----- Data excerpt -----

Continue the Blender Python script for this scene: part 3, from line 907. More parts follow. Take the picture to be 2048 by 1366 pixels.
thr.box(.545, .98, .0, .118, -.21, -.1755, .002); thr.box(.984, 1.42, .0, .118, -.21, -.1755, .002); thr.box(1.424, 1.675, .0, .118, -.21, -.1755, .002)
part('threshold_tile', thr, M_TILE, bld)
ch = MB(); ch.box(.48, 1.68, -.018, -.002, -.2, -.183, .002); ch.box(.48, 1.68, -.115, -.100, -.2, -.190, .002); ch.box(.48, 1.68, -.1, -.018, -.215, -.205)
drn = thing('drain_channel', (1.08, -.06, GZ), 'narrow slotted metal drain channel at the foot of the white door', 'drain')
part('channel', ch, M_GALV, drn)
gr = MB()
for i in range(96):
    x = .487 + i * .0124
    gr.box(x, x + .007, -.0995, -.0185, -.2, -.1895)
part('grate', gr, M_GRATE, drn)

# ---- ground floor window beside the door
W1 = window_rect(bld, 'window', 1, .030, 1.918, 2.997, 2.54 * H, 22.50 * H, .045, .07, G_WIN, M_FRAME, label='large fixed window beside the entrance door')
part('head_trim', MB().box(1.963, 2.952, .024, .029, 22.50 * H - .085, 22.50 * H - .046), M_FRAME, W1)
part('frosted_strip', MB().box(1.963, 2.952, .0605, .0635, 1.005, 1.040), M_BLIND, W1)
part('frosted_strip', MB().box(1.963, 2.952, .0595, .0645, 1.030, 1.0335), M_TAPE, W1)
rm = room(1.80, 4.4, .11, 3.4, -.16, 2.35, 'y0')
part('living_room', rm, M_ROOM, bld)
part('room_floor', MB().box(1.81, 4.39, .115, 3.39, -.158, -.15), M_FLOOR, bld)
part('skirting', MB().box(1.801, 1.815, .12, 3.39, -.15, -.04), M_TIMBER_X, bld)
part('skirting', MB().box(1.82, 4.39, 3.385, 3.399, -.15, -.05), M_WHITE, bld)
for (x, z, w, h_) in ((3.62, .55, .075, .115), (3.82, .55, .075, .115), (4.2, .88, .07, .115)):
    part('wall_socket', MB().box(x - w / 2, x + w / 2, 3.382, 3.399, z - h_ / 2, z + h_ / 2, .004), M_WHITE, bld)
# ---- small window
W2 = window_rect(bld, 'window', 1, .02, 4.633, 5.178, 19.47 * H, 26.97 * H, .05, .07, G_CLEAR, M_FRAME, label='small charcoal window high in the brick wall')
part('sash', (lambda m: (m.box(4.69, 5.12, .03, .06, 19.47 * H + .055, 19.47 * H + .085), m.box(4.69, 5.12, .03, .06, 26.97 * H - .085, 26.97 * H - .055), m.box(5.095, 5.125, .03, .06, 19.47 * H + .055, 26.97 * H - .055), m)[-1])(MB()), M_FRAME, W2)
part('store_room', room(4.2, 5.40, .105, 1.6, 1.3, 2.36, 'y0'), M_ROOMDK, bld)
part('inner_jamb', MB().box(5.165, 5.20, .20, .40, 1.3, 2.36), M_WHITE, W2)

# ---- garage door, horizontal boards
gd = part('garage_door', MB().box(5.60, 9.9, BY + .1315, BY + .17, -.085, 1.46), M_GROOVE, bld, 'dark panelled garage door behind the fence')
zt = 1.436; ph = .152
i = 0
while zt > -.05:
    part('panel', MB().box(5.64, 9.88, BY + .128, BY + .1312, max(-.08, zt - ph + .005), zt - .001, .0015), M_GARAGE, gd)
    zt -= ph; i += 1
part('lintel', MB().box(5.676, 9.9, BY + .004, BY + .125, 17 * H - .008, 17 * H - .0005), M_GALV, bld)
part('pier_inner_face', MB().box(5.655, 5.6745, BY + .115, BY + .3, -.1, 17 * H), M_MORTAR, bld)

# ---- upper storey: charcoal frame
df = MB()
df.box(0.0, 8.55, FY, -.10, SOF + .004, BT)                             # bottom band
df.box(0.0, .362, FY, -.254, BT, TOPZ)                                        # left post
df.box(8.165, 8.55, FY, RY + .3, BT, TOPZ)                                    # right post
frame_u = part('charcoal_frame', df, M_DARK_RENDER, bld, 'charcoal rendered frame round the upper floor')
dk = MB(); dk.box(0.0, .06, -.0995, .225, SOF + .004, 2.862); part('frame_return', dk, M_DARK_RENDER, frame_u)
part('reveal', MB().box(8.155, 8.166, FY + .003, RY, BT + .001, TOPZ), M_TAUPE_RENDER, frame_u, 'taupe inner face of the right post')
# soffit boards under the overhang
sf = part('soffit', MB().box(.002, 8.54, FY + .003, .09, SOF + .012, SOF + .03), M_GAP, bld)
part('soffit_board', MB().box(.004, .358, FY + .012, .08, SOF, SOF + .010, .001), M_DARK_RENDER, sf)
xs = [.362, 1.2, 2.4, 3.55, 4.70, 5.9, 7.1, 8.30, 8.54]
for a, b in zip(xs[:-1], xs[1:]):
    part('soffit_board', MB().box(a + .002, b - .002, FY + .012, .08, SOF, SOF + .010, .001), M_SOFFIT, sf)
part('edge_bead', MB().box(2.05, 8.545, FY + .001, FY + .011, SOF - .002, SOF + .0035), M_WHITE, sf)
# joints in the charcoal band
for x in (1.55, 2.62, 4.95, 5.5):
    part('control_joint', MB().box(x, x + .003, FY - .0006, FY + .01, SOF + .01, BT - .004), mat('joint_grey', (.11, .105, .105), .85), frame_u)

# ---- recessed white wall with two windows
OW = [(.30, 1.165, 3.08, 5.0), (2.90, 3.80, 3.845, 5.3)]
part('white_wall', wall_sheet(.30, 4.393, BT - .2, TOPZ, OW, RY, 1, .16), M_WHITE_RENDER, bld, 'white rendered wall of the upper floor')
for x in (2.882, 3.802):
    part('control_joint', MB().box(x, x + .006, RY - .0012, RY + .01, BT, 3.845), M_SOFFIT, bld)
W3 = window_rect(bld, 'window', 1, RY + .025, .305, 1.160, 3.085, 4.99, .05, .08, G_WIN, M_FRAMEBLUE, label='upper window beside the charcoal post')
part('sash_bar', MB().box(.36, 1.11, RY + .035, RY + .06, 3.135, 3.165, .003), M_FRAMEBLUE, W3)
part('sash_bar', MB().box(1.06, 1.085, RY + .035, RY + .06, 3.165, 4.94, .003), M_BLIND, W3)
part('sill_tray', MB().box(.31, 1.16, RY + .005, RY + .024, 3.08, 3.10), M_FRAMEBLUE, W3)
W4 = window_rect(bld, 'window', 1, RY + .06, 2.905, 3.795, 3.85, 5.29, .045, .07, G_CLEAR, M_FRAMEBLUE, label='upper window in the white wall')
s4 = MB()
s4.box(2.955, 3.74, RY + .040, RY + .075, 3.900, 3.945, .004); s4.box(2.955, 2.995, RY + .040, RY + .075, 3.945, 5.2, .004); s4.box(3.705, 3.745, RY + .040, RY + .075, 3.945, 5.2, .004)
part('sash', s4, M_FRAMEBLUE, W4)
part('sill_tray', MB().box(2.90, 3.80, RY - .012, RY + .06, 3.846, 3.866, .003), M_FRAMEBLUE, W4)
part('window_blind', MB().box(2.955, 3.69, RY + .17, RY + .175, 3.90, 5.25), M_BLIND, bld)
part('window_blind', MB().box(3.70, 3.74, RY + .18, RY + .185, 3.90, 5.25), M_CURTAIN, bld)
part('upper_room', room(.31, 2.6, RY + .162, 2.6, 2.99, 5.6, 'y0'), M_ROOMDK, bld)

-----

**Goal of the exercise**:
Recopy the whole listing exactly.

**Output of the task**:
Continue the Blender Python script for this scene: part 3, from line 907. More parts follow. Take the picture to be 2048 by 1366 pixels.
thr.box(.545, .98, .0, .118, -.21, -.1755, .002); thr.box(.984, 1.42, .0, .118, -.21, -.1755, .002); thr.box(1.424, 1.675, .0, .118, -.21, -.1755, .002)
part('threshold_tile', thr, M_TILE, bld)
ch = MB(); ch.box(.48, 1.68, -.018, -.002, -.2, -.183, .002); ch.box(.48, 1.68, -.115, -.100, -.2, -.190, .002); ch.box(.48, 1.68, -.1, -.018, -.215, -.205)
drn = thing('drain_channel', (1.08, -.06, GZ), 'narrow slotted metal drain channel at the foot of the white door', 'drain')
part('channel', ch, M_GALV, drn)
gr = MB()
for i in range(96):
    x = .487 + i * .0124
    gr.box(x, x + .007, -.0995, -.0185, -.2, -.1895)
part('grate', gr, M_GRATE, drn)

# ---- ground floor window beside the door
W1 = window_rect(bld, 'window', 1, .030, 1.918, 2.997, 2.54 * H, 22.50 * H, .045, .07, G_WIN, M_FRAME, label='large fixed window beside the entrance door')
part('head_trim', MB().box(1.963, 2.952, .024, .029, 22.50 * H - .085, 22.50 * H - .046), M_FRAME, W1)
part('frosted_strip', MB().box(1.963, 2.952, .0605, .0635, 1.005, 1.040), M_BLIND, W1)
part('frosted_strip', MB().box(1.963, 2.952, .0595, .0645, 1.030, 1.0335), M_TAPE, W1)
rm = room(1.80, 4.4, .11, 3.4, -.16, 2.35, 'y0')
part('living_room', rm, M_ROOM, bld)
part('room_floor', MB().box(1.81, 4.39, .115, 3.39, -.158, -.15), M_FLOOR, bld)
part('skirting', MB().box(1.801, 1.815, .12, 3.39, -.15, -.04), M_TIMBER_X, bld)
part('skirting', MB().box(1.82, 4.39, 3.385, 3.399, -.15, -.05), M_WHITE, bld)
for (x, z, w, h_) in ((3.62, .55, .075, .115), (3.82, .55, .075, .115), (4.2, .88, .07, .115)):
    part('wall_socket', MB().box(x - w / 2, x + w / 2, 3.382, 3.399, z - h_ / 2, z + h_ / 2, .004), M_WHITE, bld)
# ---- small window
W2 = window_rect(bld, 'window', 1, .02, 4.633, 5.178, 19.47 * H, 26.97 * H, .05, .07, G_CLEAR, M_FRAME, label='small charcoal window high in the brick wall')
part('sash', (lambda m: (m.box(4.69, 5.12, .03, .06, 19.47 * H + .055, 19.47 * H + .085), m.box(4.69, 5.12, .03, .06, 26.97 * H - .085, 26.97 * H - .055), m.box(5.095, 5.125, .03, .06, 19.47 * H + .055, 26.97 * H - .055), m)[-1])(MB()), M_FRAME, W2)
part('store_room', room(4.2, 5.40, .105, 1.6, 1.3, 2.36, 'y0'), M_ROOMDK, bld)
part('inner_jamb', MB().box(5.165, 5.20, .20, .40, 1.3, 2.36), M_WHITE, W2)

# ---- garage door, horizontal boards
gd = part('garage_door', MB().box(5.60, 9.9, BY + .1315, BY + .17, -.085, 1.46), M_GROOVE, bld, 'dark panelled garage door behind the fence')
zt = 1.436; ph = .152
i = 0
while zt > -.05:
    part('panel', MB().box(5.64, 9.88, BY + .128, BY + .1312, max(-.08, zt - ph + .005), zt - .001, .0015), M_GARAGE, gd)
    zt -= ph; i += 1
part('lintel', MB().box(5.676, 9.9, BY + .004, BY + .125, 17 * H - .008, 17 * H - .0005), M_GALV, bld)
part('pier_inner_face', MB().box(5.655, 5.6745, BY + .115, BY + .3, -.1, 17 * H), M_MORTAR, bld)

# ---- upper storey: charcoal frame
df = MB()
df.box(0.0, 8.55, FY, -.10, SOF + .004, BT)                             # bottom band
df.box(0.0, .362, FY, -.254, BT, TOPZ)                                        # left post
df.box(8.165, 8.55, FY, RY + .3, BT, TOPZ)                                    # right post
frame_u = part('charcoal_frame', df, M_DARK_RENDER, bld, 'charcoal rendered frame round the upper floor')
dk = MB(); dk.box(0.0, .06, -.0995, .225, SOF + .004, 2.862); part('frame_return', dk, M_DARK_RENDER, frame_u)
part('reveal', MB().box(8.155, 8.166, FY + .003, RY, BT + .001, TOPZ), M_TAUPE_RENDER, frame_u, 'taupe inner face of the right post')
# soffit boards under the overhang
sf = part('soffit', MB().box(.002, 8.54, FY + .003, .09, SOF + .012, SOF + .03), M_GAP, bld)
part('soffit_board', MB().box(.004, .358, FY + .012, .08, SOF, SOF + .010, .001), M_DARK_RENDER, sf)
xs = [.362, 1.2, 2.4, 3.55, 4.70, 5.9, 7.1, 8.30, 8.54]
for a, b in zip(xs[:-1], xs[1:]):
    part('soffit_board', MB().box(a + .002, b - .002, FY + .012, .08, SOF, SOF + .010, .001), M_SOFFIT, sf)
part('edge_bead', MB().box(2.05, 8.545, FY + .001, FY + .011, SOF - .002, SOF + .0035), M_WHITE, sf)
# joints in the charcoal band
for x in (1.55, 2.62, 4.95, 5.5):
    part('control_joint', MB().box(x, x + .003, FY - .0006, FY + .01, SOF + .01, BT - .004), mat('joint_grey', (.11, .105, .105), .85), frame_u)

# ---- recessed white wall with two windows
OW = [(.30, 1.165, 3.08, 5.0), (2.90, 3.80, 3.845, 5.3)]
part('white_wall', wall_sheet(.30, 4.393, BT - .2, TOPZ, OW, RY, 1, .16), M_WHITE_RENDER, bld, 'white rendered wall of the upper floor')
for x in (2.882, 3.802):
    part('control_joint', MB().box(x, x + .006, RY - .0012, RY + .01, BT, 3.845), M_SOFFIT, bld)
W3 = window_rect(bld, 'window', 1, RY + .025, .305, 1.160, 3.085, 4.99, .05, .08, G_WIN, M_FRAMEBLUE, label='upper window beside the charcoal post')
part('sash_bar', MB().box(.36, 1.11, RY + .035, RY + .06, 3.135, 3.165, .003), M_FRAMEBLUE, W3)
part('sash_bar', MB().box(1.06, 1.085, RY + .035, RY + .06, 3.165, 4.94, .003), M_BLIND, W3)
part('sill_tray', MB().box(.31, 1.16, RY + .005, RY + .024, 3.08, 3.10), M_FRAMEBLUE, W3)
W4 = window_rect(bld, 'window', 1, RY + .06, 2.905, 3.795, 3.85, 5.29, .045, .07, G_CLEAR, M_FRAMEBLUE, label='upper window in the white wall')
s4 = MB()
s4.box(2.955, 3.74, RY + .040, RY + .075, 3.900, 3.945, .004); s4.box(2.955, 2.995, RY + .040, RY + .075, 3.945, 5.2, .004); s4.box(3.705, 3.745, RY + .040, RY + .075, 3.945, 5.2, .004)
part('sash', s4, M_FRAMEBLUE, W4)
part('sill_tray', MB().box(2.90, 3.80, RY - .012, RY + .06, 3.846, 3.866, .003), M_FRAMEBLUE, W4)
part('window_blind', MB().box(2.955, 3.69, RY + .17, RY + .175, 3.90, 5.25), M_BLIND, bld)
part('window_blind', MB().box(3.70, 3.74, RY + .18, RY + .185, 3.90, 5.25), M_CURTAIN, bld)
part('upper_room', room(.31, 2.6, RY + .162, 2.6, 2.99, 5.6, 'y0'), M_ROOMDK, bld)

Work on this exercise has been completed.